Il est bien remarquable que ces Mamelouks, dont la belle et forte constitution se perpétuait dans leur pays natal, ne pouvaient pas se reproduire en Égypte. Leur génération s’y appauvrissait, et tous leurs enfants périssaient en bas âge. Cependant ce même climat d’Égypte a été bien favorable à la multiplication des Hébreux. Cette race blanche s’y était acclimatée, suivant la Bible, et avait habité pendant plus de 400 ans la vallée de Gessen.

Sous le joug des Mamelouks l’Égypte était en proie à l’anarchie de la féodalité; sous celui de Méhémet-Ali elle souffrit des rigueurs du despotisme. Le fellah fut en définitive aussi malheureux après la réforme du massacreur des Mamelouks qu’il l’avait été sous le pouvoir de ces vampires.
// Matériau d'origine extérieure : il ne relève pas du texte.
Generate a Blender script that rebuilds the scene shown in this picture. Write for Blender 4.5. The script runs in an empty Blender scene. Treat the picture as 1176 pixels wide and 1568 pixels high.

Le massacre des Mamelouks ne fut pas seulement une boucherie, mais aussi une magnifique opération financière. Celui qui le fit exécuter s’empara, bien entendu, de tous les biens de ces aristocrates indépendants, et ils étaient aussi considérables que l’avaient été leurs exactions, le plus souvent atroces.
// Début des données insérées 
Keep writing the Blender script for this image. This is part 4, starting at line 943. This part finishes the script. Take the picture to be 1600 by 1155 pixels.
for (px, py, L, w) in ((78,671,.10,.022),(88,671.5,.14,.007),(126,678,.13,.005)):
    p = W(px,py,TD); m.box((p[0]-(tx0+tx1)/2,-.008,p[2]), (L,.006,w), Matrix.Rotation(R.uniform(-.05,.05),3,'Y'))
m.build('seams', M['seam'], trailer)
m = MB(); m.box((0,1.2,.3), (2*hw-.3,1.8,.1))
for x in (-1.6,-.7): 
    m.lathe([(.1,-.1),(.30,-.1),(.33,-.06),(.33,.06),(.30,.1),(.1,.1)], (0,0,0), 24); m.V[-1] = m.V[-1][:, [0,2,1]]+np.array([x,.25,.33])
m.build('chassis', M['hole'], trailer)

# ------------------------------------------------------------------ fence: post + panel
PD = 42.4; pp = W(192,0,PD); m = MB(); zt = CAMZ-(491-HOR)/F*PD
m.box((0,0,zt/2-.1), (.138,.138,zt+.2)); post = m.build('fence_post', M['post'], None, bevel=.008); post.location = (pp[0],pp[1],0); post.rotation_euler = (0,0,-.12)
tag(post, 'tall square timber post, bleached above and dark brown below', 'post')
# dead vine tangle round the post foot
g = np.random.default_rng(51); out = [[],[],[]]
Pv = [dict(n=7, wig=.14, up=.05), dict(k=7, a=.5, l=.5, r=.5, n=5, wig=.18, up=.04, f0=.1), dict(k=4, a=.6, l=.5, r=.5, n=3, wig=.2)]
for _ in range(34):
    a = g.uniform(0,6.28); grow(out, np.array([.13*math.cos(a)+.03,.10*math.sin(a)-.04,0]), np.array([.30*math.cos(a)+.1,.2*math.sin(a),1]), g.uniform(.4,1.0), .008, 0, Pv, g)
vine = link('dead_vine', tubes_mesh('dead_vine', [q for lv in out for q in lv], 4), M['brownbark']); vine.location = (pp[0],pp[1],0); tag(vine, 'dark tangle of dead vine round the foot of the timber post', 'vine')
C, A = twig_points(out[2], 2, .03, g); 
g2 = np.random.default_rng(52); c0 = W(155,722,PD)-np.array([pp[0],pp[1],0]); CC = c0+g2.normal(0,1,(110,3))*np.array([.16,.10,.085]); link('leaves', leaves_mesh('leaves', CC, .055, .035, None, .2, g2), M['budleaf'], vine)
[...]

Mais bourreau de leur argent comme il le fut de leur personne, Méhémet-Ali se livra à l’exécution de grands travaux d’amélioration pour son pays et ne tarda pas à voir diminuer son trésor. Des emprunts forcés lui parurent alors un moyen simple et facile de remédier à l’épuisement de sa caisse. Il ne se fit pas faute d’en user, d’en abuser même; et il faut rendre à sa mémoire la justice de dire qu’il agit avec impartialité, car il puisa indistinctement à pleines mains dans toutes les poches de ses sujets..

Cette productive méthode a été volontiers mise en usage par quelques-uns de ses successeurs.
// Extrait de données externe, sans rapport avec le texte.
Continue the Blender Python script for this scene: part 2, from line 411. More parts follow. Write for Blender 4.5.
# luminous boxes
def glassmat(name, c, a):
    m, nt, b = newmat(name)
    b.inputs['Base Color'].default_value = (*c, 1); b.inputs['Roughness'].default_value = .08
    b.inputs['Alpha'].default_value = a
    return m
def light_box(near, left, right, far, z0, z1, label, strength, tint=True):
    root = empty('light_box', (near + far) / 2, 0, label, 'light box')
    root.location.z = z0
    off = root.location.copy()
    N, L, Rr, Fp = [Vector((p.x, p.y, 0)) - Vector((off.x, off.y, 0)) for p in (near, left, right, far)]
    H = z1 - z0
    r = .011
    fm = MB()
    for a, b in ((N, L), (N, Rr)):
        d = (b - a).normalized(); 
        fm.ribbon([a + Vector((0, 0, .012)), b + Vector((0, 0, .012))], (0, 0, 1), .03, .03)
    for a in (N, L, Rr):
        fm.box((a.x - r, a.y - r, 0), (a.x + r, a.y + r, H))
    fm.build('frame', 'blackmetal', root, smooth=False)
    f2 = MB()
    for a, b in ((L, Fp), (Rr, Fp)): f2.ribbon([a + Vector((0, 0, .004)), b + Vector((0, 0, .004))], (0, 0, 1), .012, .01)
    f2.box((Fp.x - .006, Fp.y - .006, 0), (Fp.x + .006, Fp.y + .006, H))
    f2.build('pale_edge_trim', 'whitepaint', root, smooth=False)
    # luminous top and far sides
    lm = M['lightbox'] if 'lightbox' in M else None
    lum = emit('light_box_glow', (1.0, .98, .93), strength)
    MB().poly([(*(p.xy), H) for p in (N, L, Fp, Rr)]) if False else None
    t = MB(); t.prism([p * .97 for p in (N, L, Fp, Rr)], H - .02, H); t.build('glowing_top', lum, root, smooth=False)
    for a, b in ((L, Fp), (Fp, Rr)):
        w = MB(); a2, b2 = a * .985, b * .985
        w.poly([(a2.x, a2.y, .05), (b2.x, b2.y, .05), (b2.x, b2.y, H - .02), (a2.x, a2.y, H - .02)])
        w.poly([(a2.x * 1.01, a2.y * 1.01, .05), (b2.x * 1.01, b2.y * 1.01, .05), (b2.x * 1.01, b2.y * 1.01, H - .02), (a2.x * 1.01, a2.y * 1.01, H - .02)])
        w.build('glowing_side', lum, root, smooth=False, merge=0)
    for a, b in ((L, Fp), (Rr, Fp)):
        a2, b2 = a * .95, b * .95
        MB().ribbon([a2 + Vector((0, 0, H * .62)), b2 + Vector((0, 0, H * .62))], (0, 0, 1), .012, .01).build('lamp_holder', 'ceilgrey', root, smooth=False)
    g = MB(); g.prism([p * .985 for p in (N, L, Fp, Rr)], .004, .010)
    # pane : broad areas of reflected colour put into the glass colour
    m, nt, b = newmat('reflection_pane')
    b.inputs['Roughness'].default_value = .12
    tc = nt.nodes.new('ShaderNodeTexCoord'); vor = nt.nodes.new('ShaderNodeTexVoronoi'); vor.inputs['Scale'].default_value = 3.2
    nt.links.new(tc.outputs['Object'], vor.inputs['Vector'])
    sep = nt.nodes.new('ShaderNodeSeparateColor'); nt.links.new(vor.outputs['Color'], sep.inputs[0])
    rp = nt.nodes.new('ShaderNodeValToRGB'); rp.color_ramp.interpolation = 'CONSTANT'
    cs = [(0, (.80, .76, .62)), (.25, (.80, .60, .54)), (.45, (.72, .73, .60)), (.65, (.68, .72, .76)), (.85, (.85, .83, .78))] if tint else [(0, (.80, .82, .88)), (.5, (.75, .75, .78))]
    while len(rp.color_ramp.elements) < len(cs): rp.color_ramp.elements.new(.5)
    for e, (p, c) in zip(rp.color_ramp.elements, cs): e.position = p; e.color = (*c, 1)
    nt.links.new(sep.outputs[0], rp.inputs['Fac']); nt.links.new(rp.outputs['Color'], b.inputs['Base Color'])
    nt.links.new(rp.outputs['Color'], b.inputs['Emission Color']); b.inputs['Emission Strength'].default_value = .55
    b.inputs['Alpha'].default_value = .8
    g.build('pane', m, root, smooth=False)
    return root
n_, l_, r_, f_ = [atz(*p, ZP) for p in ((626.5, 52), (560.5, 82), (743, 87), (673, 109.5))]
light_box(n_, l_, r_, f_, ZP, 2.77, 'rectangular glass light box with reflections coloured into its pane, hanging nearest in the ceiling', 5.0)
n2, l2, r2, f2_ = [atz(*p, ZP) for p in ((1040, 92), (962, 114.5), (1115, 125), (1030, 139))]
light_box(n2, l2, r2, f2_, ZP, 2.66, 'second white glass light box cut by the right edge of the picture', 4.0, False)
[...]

Mais ce qui ne sera pas imité, il faut l’espérer, c’est la manière dont il s’acquitta envers ses prêteurs. A ceux qui n’osèrent pas lui demander le remboursement de leur argent, il ne rendit rien ; mais quant à ceux qui eurent la maladresse de lui faire des réclamations, il obtint aisément quittance de leurs créances en ordonnant qu’on leur tranchât la tête, Moyen certain de faire taire toutes les criailleries.